XI. yüzyılda, İslamın yaygın olarak kabul edilmesine kadar yüzlerce yıl boyunca, Şamanizm, özellikle göçebe Türk toplumlarında hakim olan inançtı. Doğaya korkuyla karışık bir saygı duyan Asya Şamanizm’inde, ‘Evren’ canlı bir organizma olarak görülmüştür ve hayatın tükenmemesinin sırrı, Evren’in kendini ritmik ve sürekli bir şekilde yenilemesine bağlanmıştır. Evren’in kendini yeniden diriltme yeteneği, simgesel olarak ağacın hayatıyla ifade edilmiştir. Ağaç simgesi, aynı zamanda hayatı, gençliği, ölümsüzlüğü, bilgeliği, doğurganlığı ifade etmek için de kullanılmıştır (Özgür,2006).
Osmanlı toplumunda suyun manevi değeri de, ağaç gibi büyüktür. Kur’an-ı kerim’de geçtiği üzere her türlü hayat suda başlar, su sayesinde devam eder ve su ile noktalanır. Su, hiçbir zaman yok olmaz. Bir nevi su, bu fani dünyada ölümsüzlüğün sembolüdür. Bu yüzden, ilk Osmanlı padişahlarının minyatürlerinde tahtın yanında muhakkak bir çeşme veya kaynak suyu görülür.
Türkçede çeşme “göz” anlamındadır. Tabiatın dünyaya bakan gözüdür çeşmeler. Bu durumda akan su da, tabiatın gözyaşları olacaktır. Eski kentler, çeşmelerle doludur. Şair Nihad Sami Banarlı, çeşmelerimiz için, “Osmanlı mimarlarının suya mermerle yazdıkları kasidelerdir” demektedir.
Kent ve doğa ile kurulan bağda manevi değerler kadar, maddi nedenler de akla gelmelidir. Örneğin sadece otomobilin henüz icat edilmemiş olması bile, doğayla bağı güçlü tutan önemli bir etkendi. Yaya olarak veya at arabası ile kentin mekanlarından anlık, özensiz ve hızla geçmek imkansızlaşıyordu.

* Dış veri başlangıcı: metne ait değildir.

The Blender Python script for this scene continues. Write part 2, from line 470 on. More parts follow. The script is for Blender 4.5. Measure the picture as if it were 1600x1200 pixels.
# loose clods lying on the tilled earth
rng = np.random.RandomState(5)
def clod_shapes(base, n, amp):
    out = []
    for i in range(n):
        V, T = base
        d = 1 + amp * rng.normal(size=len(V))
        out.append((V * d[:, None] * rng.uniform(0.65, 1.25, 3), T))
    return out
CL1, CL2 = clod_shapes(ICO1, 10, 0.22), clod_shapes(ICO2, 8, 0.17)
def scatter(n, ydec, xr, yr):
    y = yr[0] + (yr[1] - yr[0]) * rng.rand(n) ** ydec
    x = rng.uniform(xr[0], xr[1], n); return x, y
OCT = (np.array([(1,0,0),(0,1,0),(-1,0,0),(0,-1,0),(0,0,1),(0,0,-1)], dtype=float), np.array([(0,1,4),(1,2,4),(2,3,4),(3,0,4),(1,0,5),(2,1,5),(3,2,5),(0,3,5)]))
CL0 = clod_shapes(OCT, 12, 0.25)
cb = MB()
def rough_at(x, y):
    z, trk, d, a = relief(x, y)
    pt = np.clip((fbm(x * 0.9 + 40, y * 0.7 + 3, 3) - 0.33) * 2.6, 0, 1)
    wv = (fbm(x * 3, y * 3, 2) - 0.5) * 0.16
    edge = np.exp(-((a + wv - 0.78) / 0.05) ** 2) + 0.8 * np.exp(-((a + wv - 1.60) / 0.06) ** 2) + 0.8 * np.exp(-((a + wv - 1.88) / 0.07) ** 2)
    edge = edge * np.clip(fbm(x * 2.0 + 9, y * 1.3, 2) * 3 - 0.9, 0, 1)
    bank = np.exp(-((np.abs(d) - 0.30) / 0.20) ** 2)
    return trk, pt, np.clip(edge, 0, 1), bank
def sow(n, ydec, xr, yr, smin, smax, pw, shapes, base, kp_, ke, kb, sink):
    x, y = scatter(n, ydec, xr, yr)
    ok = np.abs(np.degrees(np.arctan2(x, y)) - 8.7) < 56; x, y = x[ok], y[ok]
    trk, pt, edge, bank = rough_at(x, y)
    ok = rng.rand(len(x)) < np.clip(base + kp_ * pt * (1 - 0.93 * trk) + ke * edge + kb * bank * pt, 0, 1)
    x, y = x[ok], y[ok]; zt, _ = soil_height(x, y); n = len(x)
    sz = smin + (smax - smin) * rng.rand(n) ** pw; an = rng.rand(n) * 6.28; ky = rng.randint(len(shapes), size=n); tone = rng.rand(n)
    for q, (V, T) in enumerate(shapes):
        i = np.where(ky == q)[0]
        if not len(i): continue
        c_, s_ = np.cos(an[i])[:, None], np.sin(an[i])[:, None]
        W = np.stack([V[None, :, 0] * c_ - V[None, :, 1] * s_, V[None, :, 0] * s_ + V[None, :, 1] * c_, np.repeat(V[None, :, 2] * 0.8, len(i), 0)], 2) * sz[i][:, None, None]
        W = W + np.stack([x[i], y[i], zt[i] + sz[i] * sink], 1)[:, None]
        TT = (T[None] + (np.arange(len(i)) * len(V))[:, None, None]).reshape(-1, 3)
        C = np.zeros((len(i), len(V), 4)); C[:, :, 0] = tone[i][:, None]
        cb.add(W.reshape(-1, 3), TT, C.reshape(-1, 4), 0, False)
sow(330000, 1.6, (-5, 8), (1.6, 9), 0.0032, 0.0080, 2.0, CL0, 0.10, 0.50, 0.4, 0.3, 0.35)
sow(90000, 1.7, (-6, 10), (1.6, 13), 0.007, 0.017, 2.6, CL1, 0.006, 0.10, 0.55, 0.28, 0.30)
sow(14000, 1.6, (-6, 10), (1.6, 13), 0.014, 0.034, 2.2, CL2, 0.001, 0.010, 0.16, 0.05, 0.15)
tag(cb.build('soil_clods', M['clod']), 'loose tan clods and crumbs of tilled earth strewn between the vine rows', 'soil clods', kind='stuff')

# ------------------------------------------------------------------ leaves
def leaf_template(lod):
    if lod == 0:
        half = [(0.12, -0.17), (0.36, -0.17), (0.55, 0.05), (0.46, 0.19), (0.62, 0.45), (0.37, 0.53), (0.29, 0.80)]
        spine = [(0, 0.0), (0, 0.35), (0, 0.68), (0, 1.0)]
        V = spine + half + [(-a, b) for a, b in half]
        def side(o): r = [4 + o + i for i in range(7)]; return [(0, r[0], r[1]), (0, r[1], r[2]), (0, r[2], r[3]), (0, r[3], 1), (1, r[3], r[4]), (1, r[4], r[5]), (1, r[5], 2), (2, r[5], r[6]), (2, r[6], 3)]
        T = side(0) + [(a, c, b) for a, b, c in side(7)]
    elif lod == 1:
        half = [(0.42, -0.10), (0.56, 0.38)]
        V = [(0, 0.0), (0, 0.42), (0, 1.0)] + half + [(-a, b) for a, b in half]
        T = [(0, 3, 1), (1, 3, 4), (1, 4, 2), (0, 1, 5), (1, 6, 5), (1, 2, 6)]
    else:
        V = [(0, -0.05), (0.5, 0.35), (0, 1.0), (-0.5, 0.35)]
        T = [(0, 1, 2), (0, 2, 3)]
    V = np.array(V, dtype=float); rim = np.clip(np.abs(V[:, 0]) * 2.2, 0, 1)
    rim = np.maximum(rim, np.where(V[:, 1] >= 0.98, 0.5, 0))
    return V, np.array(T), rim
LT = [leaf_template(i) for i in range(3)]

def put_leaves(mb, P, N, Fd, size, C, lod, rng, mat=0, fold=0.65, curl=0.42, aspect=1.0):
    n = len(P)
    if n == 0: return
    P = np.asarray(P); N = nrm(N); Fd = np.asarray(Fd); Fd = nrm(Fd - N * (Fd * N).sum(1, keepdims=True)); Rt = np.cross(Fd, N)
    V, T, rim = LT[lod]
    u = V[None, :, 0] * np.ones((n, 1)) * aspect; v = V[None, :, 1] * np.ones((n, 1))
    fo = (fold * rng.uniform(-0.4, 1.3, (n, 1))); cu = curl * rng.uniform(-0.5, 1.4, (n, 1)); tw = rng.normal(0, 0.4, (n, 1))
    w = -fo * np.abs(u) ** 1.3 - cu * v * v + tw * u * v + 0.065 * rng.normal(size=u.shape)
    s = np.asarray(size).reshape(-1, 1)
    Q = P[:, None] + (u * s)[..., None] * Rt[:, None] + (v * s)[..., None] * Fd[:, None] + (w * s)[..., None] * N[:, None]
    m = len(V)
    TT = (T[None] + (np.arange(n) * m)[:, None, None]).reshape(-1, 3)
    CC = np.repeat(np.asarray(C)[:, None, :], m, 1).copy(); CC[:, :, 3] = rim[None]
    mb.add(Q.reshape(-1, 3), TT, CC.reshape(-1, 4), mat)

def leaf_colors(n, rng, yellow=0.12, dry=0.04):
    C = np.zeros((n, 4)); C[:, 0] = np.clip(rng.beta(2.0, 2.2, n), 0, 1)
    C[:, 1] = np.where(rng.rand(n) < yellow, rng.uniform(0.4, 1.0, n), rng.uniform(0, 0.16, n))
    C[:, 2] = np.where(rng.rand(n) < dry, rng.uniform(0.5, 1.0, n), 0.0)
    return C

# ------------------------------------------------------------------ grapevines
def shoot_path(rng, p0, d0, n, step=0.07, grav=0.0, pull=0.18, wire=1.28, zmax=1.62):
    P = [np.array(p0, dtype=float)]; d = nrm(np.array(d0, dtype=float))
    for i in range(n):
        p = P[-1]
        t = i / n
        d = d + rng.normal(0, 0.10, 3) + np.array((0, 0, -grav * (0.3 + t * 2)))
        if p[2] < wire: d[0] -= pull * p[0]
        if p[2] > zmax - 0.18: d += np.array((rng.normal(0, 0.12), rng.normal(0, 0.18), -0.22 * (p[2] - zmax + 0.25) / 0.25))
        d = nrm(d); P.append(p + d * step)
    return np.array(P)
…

Modernizmin mekan ve zaman ayrımını değersizleştiren, modern zamana ait ‘Hız’ faktörü henüz yoktu. Her gün aynı yerlerden yürünürken aşina olunan, her gün görülen sosyal ve fiziki çevreye, o mekanın ağacına, sokağında yaşayan hayvanına, çeşmesine ister istemez kişi yüreği ile de bağlanır; adeta bir tanıdık, bir dost haline gelirdi.
Kent kültüründe doğa ve estetik anlayışını, bunun kaynaklarını, olumlu ve olumsuz yöndeki gelişim sürecini değerlendirmek için bu yazı elbette yeterli değildir. Kültürün birbirini farklı düzeylerde etkileyen bütün öğelerini ele alması zaten hedeflenmemiştir. Bu yazı ile yalnızca o tarihsel dönemin bazı boyutlarına uzaktan bir ışık tutulmak istenmiştir.
ARMAGAN, Mustafa, (1999). "Osmanlı Kentine Kavramsal Bir Yaklaşım", Osmanlı, C 5, Ankara: Yeni Türkiye Yayınları, 536-544.
ERZEN, Jale N., “Osmanlı Estetiği”, Osmanlı Dergisi, Ankara, 1999, c.10, s.39-48.
ÖZGÜR, Sema, (Yayınlanmamış Yüksek Lisans Tezi), Şamanizm ve Can Göknil’in Yapıtlarındaki İzdüşümleri, İstanbul Üniversitesi Sosyal Bilimler Enstitüsü Sanat Tarihi Anabilim Dalı, İstanbul, 2006.
PALA, İskender, Ağaçların Gölgesinde Bir kent, 17 Aralık 2008.